Ma la Questura di Trapani ha detto di no alla sua permanenza in Italia. E adesso, che l’avvocato Lipera ha fatto ricorso, il ministero dell’Interno si è costituito attraverso l’Avvocatura dello Stato, per chiederne il rigetto. Il legale della famiglia parla attraverso una nota alla prima sezione civile del Tribunale di Catania e al giudice Rosario Maria Cupri, dinanzi a cui si celebrerà l’udienza dopodomani, lunedì 19 febbraio.

Il legale: “Questa è la sua casa”

“Questa ragazza è nata a Catania, in questa città ha lasciato la mamma e tre fratelli solo perché rapita dal padre – riassume il legale -. La madre l’ha aspettata per anni, tentando invano, purtroppo, tutte le strade per farla tornare già da minorenne. Sarah ha tentato innumerevoli volte di ricongiungersi all’amata madre, ma le macchinazioni burocratiche del nostro ordinamento gliel’hanno sempre impedito”.

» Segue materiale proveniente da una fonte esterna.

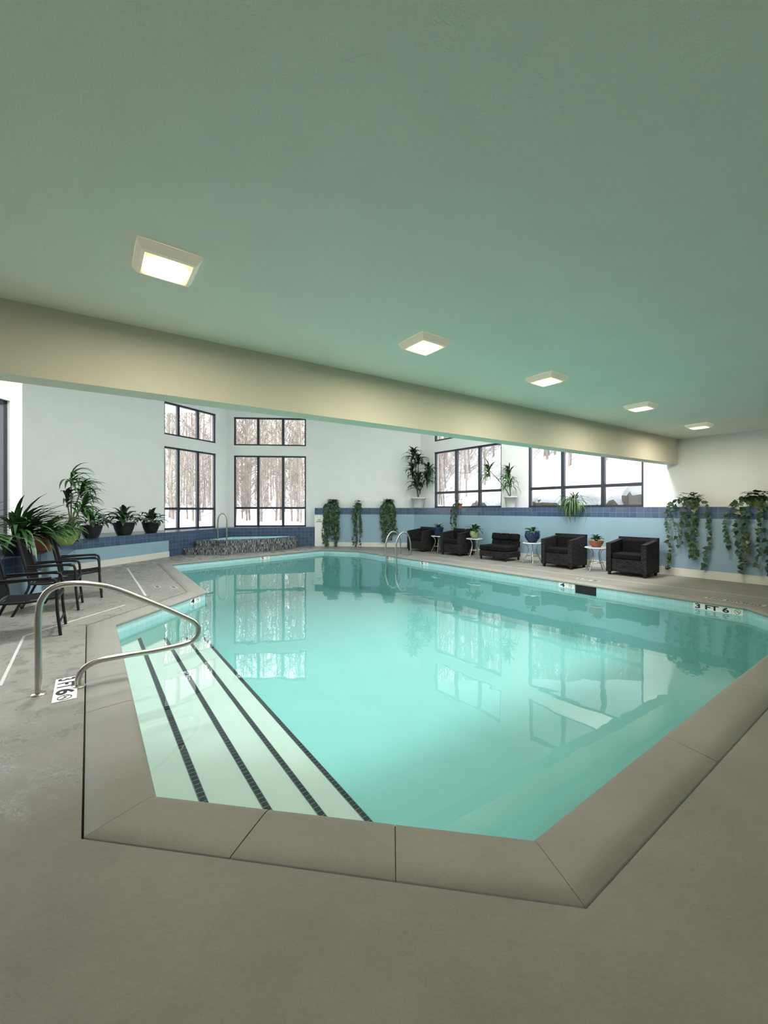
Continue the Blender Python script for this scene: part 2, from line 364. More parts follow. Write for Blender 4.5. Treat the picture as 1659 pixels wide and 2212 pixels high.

L’avvocato, che nei mesi scorsi ha anche lanciato un appello alla presidente del Consiglio Giorgia Meloni, prosegue: “La giovane Sarah è stata costretta a raggiungere la sua città Natale, la mamma ed i fratellini, con un gommone, dopo un viaggio di quattordici ore, per colpa della burocrazia del nostro Paese. Sarah è finalmente tornata a casa propria, con la sua mamma ed i suoi fratelli – conclude il legale -. Né politica né diritto possono permettersi di dire che Sarah non sia in casa propria”.